Stated problem: Return all lines with the word "scene" in them.
____________________
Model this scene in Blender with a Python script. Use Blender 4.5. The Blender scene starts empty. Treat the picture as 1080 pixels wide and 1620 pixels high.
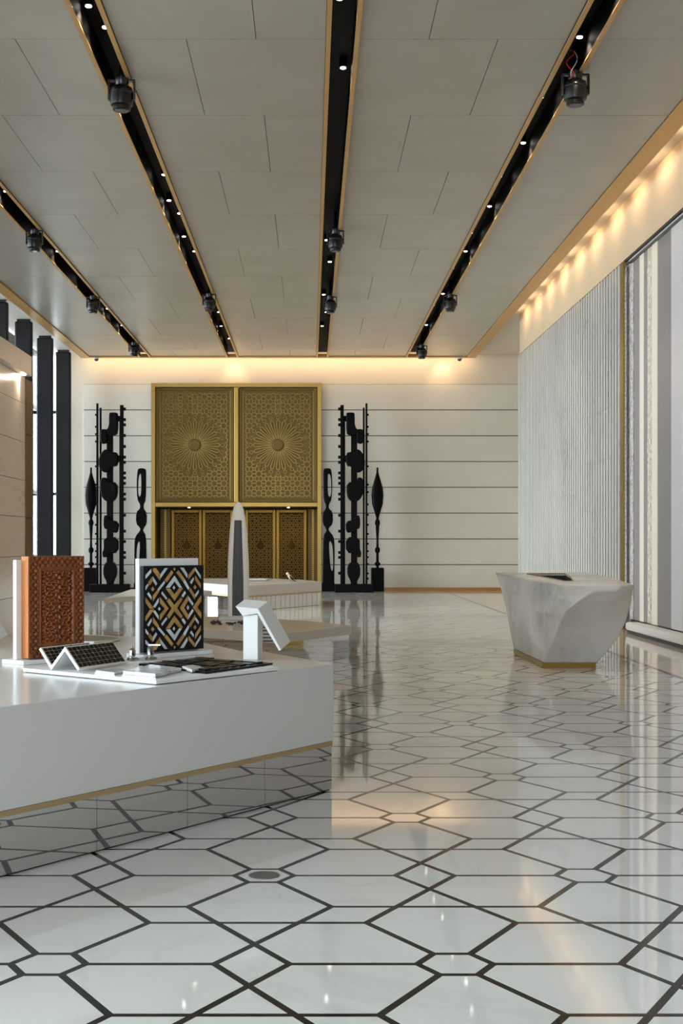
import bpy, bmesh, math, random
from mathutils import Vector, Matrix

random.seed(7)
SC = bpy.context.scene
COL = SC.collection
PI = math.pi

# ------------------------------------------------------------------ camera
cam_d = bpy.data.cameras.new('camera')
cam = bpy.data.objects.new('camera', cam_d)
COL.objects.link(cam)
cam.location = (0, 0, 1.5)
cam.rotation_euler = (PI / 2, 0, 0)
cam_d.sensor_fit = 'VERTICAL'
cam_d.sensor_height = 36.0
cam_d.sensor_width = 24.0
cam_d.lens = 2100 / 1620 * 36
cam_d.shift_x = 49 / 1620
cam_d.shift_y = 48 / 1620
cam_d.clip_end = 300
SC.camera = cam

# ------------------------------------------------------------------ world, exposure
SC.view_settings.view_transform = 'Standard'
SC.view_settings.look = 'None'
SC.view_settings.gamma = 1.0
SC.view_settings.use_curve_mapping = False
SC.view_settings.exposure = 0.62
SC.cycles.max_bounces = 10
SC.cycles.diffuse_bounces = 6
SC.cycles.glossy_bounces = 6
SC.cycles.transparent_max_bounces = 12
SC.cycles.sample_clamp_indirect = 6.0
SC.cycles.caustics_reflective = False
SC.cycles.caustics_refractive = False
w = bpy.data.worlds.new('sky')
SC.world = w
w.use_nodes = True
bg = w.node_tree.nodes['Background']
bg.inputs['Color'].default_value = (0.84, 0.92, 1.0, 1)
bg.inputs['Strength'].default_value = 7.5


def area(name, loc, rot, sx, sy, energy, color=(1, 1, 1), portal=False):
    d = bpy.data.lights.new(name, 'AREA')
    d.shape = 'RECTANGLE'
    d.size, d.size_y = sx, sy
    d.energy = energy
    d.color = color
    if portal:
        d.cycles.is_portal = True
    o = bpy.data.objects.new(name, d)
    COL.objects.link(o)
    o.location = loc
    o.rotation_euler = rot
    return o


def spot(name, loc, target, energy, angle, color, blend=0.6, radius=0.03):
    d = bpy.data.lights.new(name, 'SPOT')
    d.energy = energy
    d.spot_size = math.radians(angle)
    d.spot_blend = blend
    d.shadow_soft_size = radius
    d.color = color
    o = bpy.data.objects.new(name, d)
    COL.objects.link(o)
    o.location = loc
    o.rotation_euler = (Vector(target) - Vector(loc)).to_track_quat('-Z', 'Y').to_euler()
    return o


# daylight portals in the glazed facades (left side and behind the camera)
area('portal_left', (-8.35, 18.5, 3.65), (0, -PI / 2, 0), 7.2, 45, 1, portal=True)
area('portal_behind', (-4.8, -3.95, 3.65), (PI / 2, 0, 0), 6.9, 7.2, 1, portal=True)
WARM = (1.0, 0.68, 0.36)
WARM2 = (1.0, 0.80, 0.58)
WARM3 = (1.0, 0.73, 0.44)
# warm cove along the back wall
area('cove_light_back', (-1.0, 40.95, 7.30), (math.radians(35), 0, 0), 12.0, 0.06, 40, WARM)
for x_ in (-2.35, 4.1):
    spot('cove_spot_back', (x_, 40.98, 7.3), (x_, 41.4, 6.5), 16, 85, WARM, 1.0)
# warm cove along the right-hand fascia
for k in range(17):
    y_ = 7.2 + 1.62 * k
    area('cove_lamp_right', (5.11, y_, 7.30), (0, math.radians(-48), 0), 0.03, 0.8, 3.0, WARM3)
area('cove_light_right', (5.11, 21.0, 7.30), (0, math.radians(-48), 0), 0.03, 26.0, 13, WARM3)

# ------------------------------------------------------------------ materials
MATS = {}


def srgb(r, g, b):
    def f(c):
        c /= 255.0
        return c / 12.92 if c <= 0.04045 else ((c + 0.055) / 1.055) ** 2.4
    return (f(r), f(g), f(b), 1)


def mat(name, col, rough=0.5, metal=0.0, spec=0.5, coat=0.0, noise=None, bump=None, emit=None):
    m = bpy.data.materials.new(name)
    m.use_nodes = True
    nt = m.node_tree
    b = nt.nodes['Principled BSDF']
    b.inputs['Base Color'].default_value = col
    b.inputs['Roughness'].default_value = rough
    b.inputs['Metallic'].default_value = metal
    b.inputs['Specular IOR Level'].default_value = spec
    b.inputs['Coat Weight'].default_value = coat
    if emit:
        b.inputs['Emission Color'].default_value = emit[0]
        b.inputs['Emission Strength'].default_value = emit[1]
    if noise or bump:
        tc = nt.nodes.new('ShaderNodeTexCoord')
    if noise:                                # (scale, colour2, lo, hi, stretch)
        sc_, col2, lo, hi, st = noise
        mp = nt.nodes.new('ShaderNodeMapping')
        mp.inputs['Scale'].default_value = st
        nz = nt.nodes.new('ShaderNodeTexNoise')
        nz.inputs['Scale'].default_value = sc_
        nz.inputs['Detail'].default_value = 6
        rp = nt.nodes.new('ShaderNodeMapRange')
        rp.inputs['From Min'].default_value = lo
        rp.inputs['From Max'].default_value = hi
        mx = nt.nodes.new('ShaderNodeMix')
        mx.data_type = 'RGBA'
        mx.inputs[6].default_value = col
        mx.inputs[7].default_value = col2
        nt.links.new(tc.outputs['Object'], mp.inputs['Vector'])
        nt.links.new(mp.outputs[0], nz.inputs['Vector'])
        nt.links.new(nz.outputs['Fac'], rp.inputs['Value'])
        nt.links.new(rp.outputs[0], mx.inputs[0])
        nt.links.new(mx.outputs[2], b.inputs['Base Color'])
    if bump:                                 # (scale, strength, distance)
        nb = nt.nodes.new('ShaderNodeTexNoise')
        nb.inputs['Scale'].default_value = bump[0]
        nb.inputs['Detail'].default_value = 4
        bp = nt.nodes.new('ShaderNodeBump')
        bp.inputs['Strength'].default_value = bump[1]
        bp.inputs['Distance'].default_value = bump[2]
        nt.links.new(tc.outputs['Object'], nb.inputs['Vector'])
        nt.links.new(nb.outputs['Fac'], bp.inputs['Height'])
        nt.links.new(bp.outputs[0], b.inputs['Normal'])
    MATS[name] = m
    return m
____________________
Solution to this problem:
Model this scene in Blender with a Python script. Use Blender 4.5. The Blender scene starts empty. Treat the picture as 1080 pixels wide and 1620 pixels high.
SC = bpy.context.scene